This year I discovered yard sales. I grew up in the country, where we don’t really have yard sales. We have big rummage sales run by little old fundamentalist ladies wearing seasonally decorated sweatshirts, who put up signs like this:

When I first moved to Portland I was living downtown – no yard sales there, either. But last winter I moved over to the east side, and when we emerged from our damp caves at the beginning of summer to take our more regular perambulations allowed by beautiful northwest summers, I started to see them, tacked on community bulletin boards, lampposts, fences: yard sale signs. I began to wander past a few, and as the season wore on, I started paying attention during the week to sales that would be happening that weekend. Always something new-to-me and unusual to be picked up, almost always for the equivalent of change I can dig out of the couch cushions. I’ve bought a Victrola cupboard, a botanical lithograph, a 50-year-old jewelry box. I went really nuts at one yard sale and spent a whole $19. (I may never move back to the country again.)

I’m always keeping an eye out for sturdy kitchen equipment. Buy what you can afford, when it comes to cooking, but on my salary, I can afford aluminum baking dishes from Safeway. So yard sales are it, for me. A few weeks ago I spied two super high quality muffin tins. Sweet! I said. I need muffin tins! $5 each! For two… muffins-the-size-of-your-head muffin tins.

I figured oversized muffins were better than no muffins. So I stuffed them in the messenger bag, along with a bedskirt (I’d been looking for one of those forever! They’re either expensive or heinous. Sometimes both!), and I pedaled back home. And then I made myself some of Deborah Madison’s quinoa muffins. Some credit goes to my roommate: I stole her quinoa to make these. She didn’t mind. Why? Because they’re tasty, that’s why.

This recipe is made for regular sized muffins, not the behemoths I made, for which I just doubled the recipe and thus put twice as much batter in each muffin cup.

Quinoa Muffins
from Vegetarian Cooking for Everyone by Deborah Madison

1 cup cooked or 1/2 cup raw quinoa
1 cup whole wheat pastry flour
1 cup quinoa flour
1/4 teaspoon salt
1 teaspoon baking soda
1/2 cup packed light brown sugar
1 egg
1/4 c butter, melted, or vegetable oil
1 1/4 cups buttermilk or yogurt
1 teaspoon vanilla extract

Preheat to 375F. Spray or oil muffin tins.

If cooking quinoa, rinse it well, put it in a small saucepan with 1 cup water, and bring to a boil. Simmer, covered, until the water is absorbed, about 15 minutes, then drain.
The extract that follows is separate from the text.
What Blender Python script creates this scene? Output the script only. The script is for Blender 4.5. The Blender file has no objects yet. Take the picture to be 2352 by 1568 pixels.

Meanwhile, combine flours, salt, soda, and sugar in a mixing bowl. Beat the egg with the oil, buttermilk, and vanilla. Stir wet ingredients into dry, add the quinoa, and mix with a spatula, scraping up from the bottom so that the flour is mixed in thoroughly. Scoop the batter into the muffin cups and bake until firm and light brown on top, 25-30 minutes.